I started the meeting with a chip on my shoulder, thinking that L would jump through this Reconciliation hoop too and then that would probably be the end of it. I don’t go to Confession. I don’t need to because I confess my sins before I go to Communion. I pray for forgiveness and strength, daily. Isn’t that a confession of sorts? As the meeting progressed, the Religious Ed Director shared her own experiences with the sacrament. She joined the church as an adult and said, “I feel very fortunate that my own formation was so positive.” She then shared a new analogy for the sacrament. She encouraged us to think about it like you would a relationship with a personal trainer. You don’t go and get beat up because you ate a doughnut or didn’t work out. You go to make improvements, to get better, more fit. Confession is not a program about what you did wrong. It’s about a clean slate so you can be the best version of yourself.

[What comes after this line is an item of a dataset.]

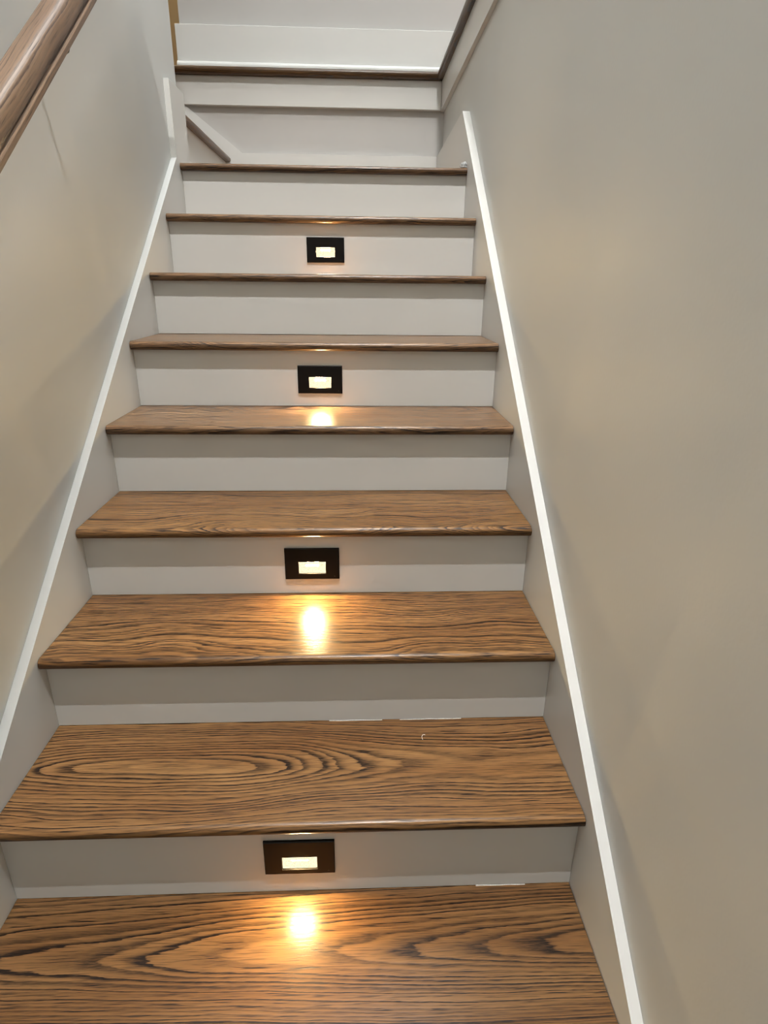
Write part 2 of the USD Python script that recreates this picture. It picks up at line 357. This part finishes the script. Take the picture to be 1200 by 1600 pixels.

Whoa! What a refreshing and life-giving idea! Talk about a complete paradigm shift from the lessons I learned as second grader in 198…. What a wonderful way to think about this sacrament. She then encouraged us to think about going to Confession regularly (whatever that looks like for you personally). If we go, then our children will go. If you only do something once, “it won’t stick” she said. And, they will value it even less because there was no purpose or meaning behind it.

Gut check.

I grew up in a household where one parent’s motto was “Do as I say, not as I do.” I often feel that this was the motto of the church in which I was raised as well. This is hypocritical at best and the first violation of good parenting. Children will see everything you do and remember very little of what you say. Yet, when I acted in a way that was consistent with what I observed, I was shamed and made to feel less than. I do not want that for my own children. If I am going to require that they invest time in the sacraments, then I must as well. Do as I do, not as I say.

So, in keeping with my #oneword2014, I will be going to Confession. Soon.